— start Source material —
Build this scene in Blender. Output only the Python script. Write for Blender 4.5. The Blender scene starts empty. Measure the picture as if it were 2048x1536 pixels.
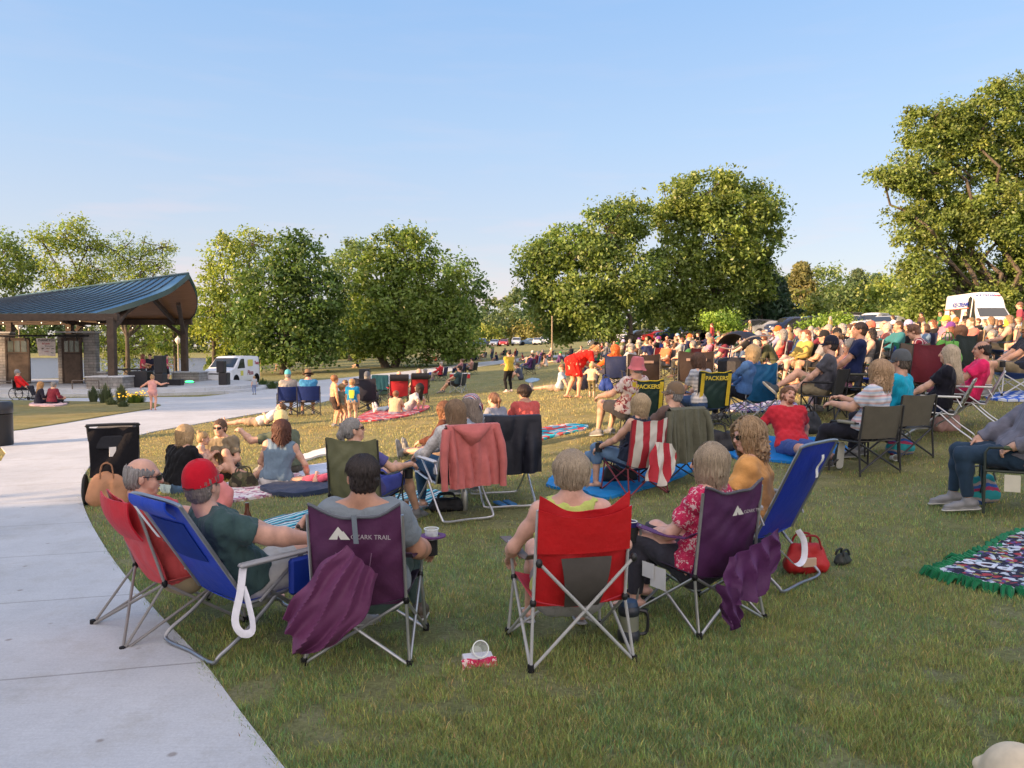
import bpy, bmesh, math, random, time
import numpy as np
from mathutils import Vector, Matrix, Euler, geometry
PI = math.pi
T0 = time.time()
rng = np.random.default_rng(7)
random.seed(7)
SC = bpy.context.scene
COL = SC.collection
# ---------------------------------------------------------------- camera
F = 1540.0          # focal length in pixels of the 2048 px wide photograph
CAMZ = 1.78
PITCH = math.atan(78 / F)
cd = bpy.data.cameras.new('camera'); cam = bpy.data.objects.new('camera', cd); COL.objects.link(cam)
cam.location = (0, 0, CAMZ); cam.rotation_euler = (PI / 2 - PITCH, 0, 0)
cd.sensor_width = 36; cd.lens = 36 * F / 2048; cd.clip_end = 3000; cd.clip_start = 0.05
SC.camera = cam
CP, SP = math.cos(PITCH), math.sin(PITCH)
def ray(px, py):
 x = (px - 1024) / F; y = -(py - 768) / F
 d = np.array([x, CP + y * SP, y * CP - SP])
 return d
def at(px, py, Y):
 "world point seen at a pixel at forward distance Y"
 d = ray(px, py); t = Y / d[1]
 return (d[0] * t, Y, CAMZ + d[2] * t)
# ---------------------------------------------------------------- terrain
CTRL = []
def _c(px, py, Y): CTRL.append(at(px, py, Y))
for X, Y, Z in [(0, 0, 0), (-3, 0, -.02), (3, 0, .02), (0, 4.3, 0), (-1.5, 4.3, -.03), (2, 4.5, .02), (-6, 3, -.05), (7, 3, .2),
    (-14, 0, -.15), (14, 0, .5), (0, -15, 0), (-25, -12, -.3), (20, -15, .5), (-40, 10, -.5), (40, 5, 1.6),
    (1.7, 9.9, 0), (4.7, 10, .15), (5, 7, .16), (4, 13, .5), (9, 13.2, 1.0), (1.6, 19, .45), (-3.6, 17.3, -.08), (-5.2, 10.3, -.22),
    (-7, 23, -.3), (-11.5, 24.5, -.38), (-.15, 32, -.15), (6, 34, .8), (17, 30, 1.55), (31, 50, 2.25), (20, 50, 1.75), (9, 55, 1.15),
    (-21, 40, -.8), (-14, 42, -.8), (-18, 50, -.85), (-23, 34, -.72), (-15, 21, -.5), (-30, 45, -.9), (-45, 60, -1.6), (-60, 40, -1.0),
    (-8, 60, -.4), (-12, 80, -.1), (-20, 62, -.7), (0, 80, .1), (11, 78, 1.0), (30, 75, 2.9), (23.5, 76, 2.65), (17, 98, 2.1), (55, 75, 3.5), (80, 60, 3.4),
    (0, 130, 1.2), (-10, 130, .9), (20, 130, 2.4), (60, 130, 4.0), (100, 130, 5), (0, 200, 1.9), (-20, 180, 1.3), (60, 220, 4.5), (200, 220, 7), (200, 60, 5.5), (120, 0, 4),
    (0, 400, 3), (200, 400, 7), (-60, -60, -.5), (60, -60, 2), (-150, 20, -1.5), (-150, -60, -1.5), (-300, 100, -2), (-300, 400, 0), (-100, 400, 1)]:
 CTRL.append((X, Y, Z))
_C = np.array(CTRL, float)
def _phi(r2): return .5 * r2 * np.log(r2 + 1e-9)
def _warp(x, y):
 r = np.sqrt(x * x + y * y) + 1e-6
 k = np.arcsinh(r / 12) * 12 / r
 return x * k, y * k
_wx, _wy = _warp(_C[:, 0], _C[:, 1])
_n = len(_C)
_A = np.zeros((_n + 3, _n + 3))
_A[:_n, :_n] = _phi((_wx[:, None] - _wx) ** 2 + (_wy[:, None] - _wy) ** 2) + np.eye(_n) * 6.0
_A[:_n, _n] = 1; _A[:_n, _n + 1] = _wx; _A[:_n, _n + 2] = _wy; _A[_n:, :_n] = _A[:_n, _n:].T
_W = np.linalg.solve(_A, np.concatenate([_C[:, 2], np.zeros(3)]))
def sstep(a, b, x):
 t = np.clip((x - a) / (b - a), 0, 1); return t * t * (3 - 2 * t)
LAKE_Z = -2.25
def terr(x, y):
 x = np.asarray(x, float); y = np.asarray(y, float)
 sh = x.shape; xf = x.ravel(); yf = y.ravel(); out = np.empty(len(xf))
 for i in range(0, len(xf), 60000):
  a, b = _warp(xf[i:i + 60000], yf[i:i + 60000])
  out[i:i + 60000] = _phi((a[:, None] - _wx) ** 2 + (b[:, None] - _wy) ** 2) @ _W[:_n] + _W[_n] + _W[_n + 1] * a + _W[_n + 2] * b
 lake = sstep(0, 14, -0.285 * yf - xf - 1.5) * sstep(66, 84, yf + 0.12 * xf) * (1 - sstep(238, 252, yf))
 out = out * (1 - lake) + (-3.6) * lake
 far = sstep(238, 262, yf) * sstep(0, 20, -0.2 * yf - xf)
 out = out * (1 - far) + (-1.2) * far
 return out.reshape(sh)
def tz(x, y): return float(terr(np.array([x]), np.array([y]))[0])
_TS = np.concatenate([np.arange(1.5, 40, .05), np.arange(40, 400, .5)])
def gp(px, py):
 "ground point seen at a pixel"
 d = ray(px, py); ys = _TS; xs = d[0] / d[1] * ys; zs = CAMZ + d[2] / d[1] * ys
 h = zs - terr(xs, ys)
 k = np.nonzero(h <= 0)[0]
 if len(k) == 0 or k[0] == 0:
  j = int(np.argmin(np.abs(h[:1200])));  return (xs[j], ys[j], tz(xs[j], ys[j]))
 k = k[0]; t = h[k - 1] / (h[k - 1] - h[k]); Y = ys[k - 1] + t * (ys[k] - ys[k - 1]); X = d[0] / d[1] * Y
 return (X, Y, tz(X, Y))
# ---------------------------------------------------------------- materials
MATS = {}
def nt(name):
 m = bpy.data.materials.new(name); m.use_nodes = True; n = m.node_tree; n.nodes.clear()
 o = n.nodes.new('ShaderNodeOutputMaterial'); b = n.nodes.new('ShaderNodeBsdfPrincipled'); n.links.new(b.outputs[0], o.inputs[0])
 return m, n, b, o
def N(n, t, **k):
 x = n.nodes.new('ShaderNode' + t)
 for a, v in k.items():
  if a.startswith('i_'):
   key = a[2:]; x.inputs[int(key) if key.isdigit() else key.replace('_', ' ')].default_value = v
  else: setattr(x, a, v)
 return x
def L(n, a, b): n.links.new(a, b)
def mix(n, fac, a, b, mode='MIX'):
 x = n.nodes.new('ShaderNodeMix'); x.data_type = 'RGBA'; x.blend_type = mode
 for s, v in ((0, fac), (6, a), (7, b)):
  if isinstance(v, (int, float)): x.inputs[s].default_value = v
  elif isinstance(v, tuple): x.inputs[s].default_value = (*v, 1) if len(v) == 3 else v
  else: n.links.new(v, x.inputs[s])
 return x.outputs[2]
def ramp(n, fac, stops):
 r = n.nodes.new('ShaderNodeValToRGB'); n.links.new(fac, r.inputs[0]); e = r.color_ramp.elements
 while len(e) < len(stops): e.new(.5)
 for i, (p, c) in enumerate(stops): e[i].position = p; e[i].color = (c, c, c, 1) if isinstance(c, (int, float)) else (*c, 1)
 return r.outputs[0]
def coords(n, kind='Object'): return n.nodes.new('ShaderNodeTexCoord').outputs[kind]
def noise(n, vec, scale, detail=3, rough=.6, sc3=None):
 if sc3:
  mp = N(n, 'Mapping'); mp.inputs['Scale'].default_value = sc3; L(n, vec, mp.inputs[0]); vec = mp.outputs[0]
 x = N(n, 'TexNoise'); x.inputs['Scale'].default_value = scale; x.inputs['Detail'].default_value = detail; x.inputs['Roughness'].default_value = rough
 L(n, vec, x.inputs['Vector']); return x.outputs['Fac']
def bump(n, b, h, strength=.3, dist=.01):
 x = N(n, 'Bump'); x.inputs['Strength'].default_value = strength; x.inputs['Distance'].default_value = dist
 L(n, h, x.inputs['Height']); L(n, x.outputs[0], b.inputs['Normal'])
def objmat(name, rough=.8, var=.25, nscale=6, metal=0, bs=0, bscale=60, spec=.3, sss=0, sheen=0, extra=None):
 "surface whose base colour is the object's own colour, with procedural variation"
 if name in MATS: return MATS[name]
 m, n, b, o = nt(name)
 oi = N(n, 'ObjectInfo'); co = coords(n)
 f = noise(n, co, nscale)
 c = mix(n, 1.0, oi.outputs['Color'], ramp(n, f, [(.25, 1 - var), (.75, 1 + var * .6)]), 'MULTIPLY')
 if extra: c = extra(n, co, c, b)
 L(n, c, b.inputs['Base Color'])
 b.inputs['Roughness'].default_value = rough; b.inputs['Metallic'].default_value = metal; b.inputs['Specular IOR Level'].default_value = spec
 if sss:
  b.inputs['Subsurface Weight'].default_value = sss; b.inputs['Subsurface Radius'].default_value = (1, .35, .2); b.inputs['Subsurface Scale'].default_value = .01
 if sheen: b.inputs['Sheen Weight'].default_value = sheen
 if bs: bump(n, b, noise(n, co, bscale, 4), bs, .004 if bscale > 20 else .02)
 MATS[name] = m; return m
def M(name):
 if name in MATS: return MATS[name]
 k = dict(
  cloth=dict(rough=.9, var=.16, nscale=9, bs=.6, bscale=15, spec=.15, sheen=.1),
  nylon=dict(rough=.55, var=.16, nscale=7, bs=.45, bscale=9, spec=.35),
  skin=dict(rough=.5, var=.2, nscale=16, bs=.15, bscale=120, spec=.35),
  tube=dict(rough=.3, var=.12, nscale=14, metal=.75, spec=.5),
  darktube=dict(rough=.45, var=.1, nscale=14, spec=.4),
  plastic=dict(rough=.4, var=.08, nscale=8, spec=.45),
  paint=dict(rough=.22, var=.05, nscale=1.5, spec=.6),
  rubber=dict(rough=.8, var=.15, nscale=12, spec=.2),
  leather=dict(rough=.5, var=.2, nscale=14, bs=.3, bscale=40),
  dglass=dict(rough=.08, var=.05, nscale=2, spec=.8),
  wood=dict(rough=.7, var=.35, nscale=4, bs=.3),
  brush=dict(rough=.85, var=.35, nscale=9, spec=.2),
 ).get(name)
 if k: return objmat(name, **k)
 return SPECIAL[name]()
SPECIAL = {}
def special(f):
 def g():
  if f.__name__ not in MATS: MATS[f.__name__] = f()
  return MATS[f.__name__]
 SPECIAL[f.__name__] = g; return g
@special
def hair():
 def ex(n, co, c, b):
  f = noise(n, co, 1, 4, .7, (260, 260, 9))
  return mix(n, 1.0, c, ramp(n, f, [(.3, .45), (.7, 1.5)]), 'MULTIPLY')
 m = objmat('hair_', rough=.5, var=.2, nscale=12, spec=.35, extra=ex)
 n = m.node_tree; b = [x for x in n.nodes if x.type == 'BSDF_PRINCIPLED'][0]
 bump(n, b, noise(n, coords(n), 1, 3, .7, (230, 230, 8)), .6, .006)
 return m
@special
def clear():
 m, n, b, o = nt('clear_plastic')
 b.inputs['Base Color'].default_value = (.9, .95, .95, 1); b.inputs['Roughness'].default_value = .06
 b.inputs['Transmission Weight'].default_value = .0; b.inputs['Alpha'].default_value = .3
 f = noise(n, coords(n), 20); bump(n, b, f, .1, .002)
 return m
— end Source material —
Task directions.
Every line in the data that holds "pixels" should be copied out.

The answer.
Build this scene in Blender. Output only the Python script. Write for Blender 4.5. The Blender scene starts empty. Measure the picture as if it were 2048x1536 pixels.
F = 1540.0          # focal length in pixels of the 2048 px wide photograph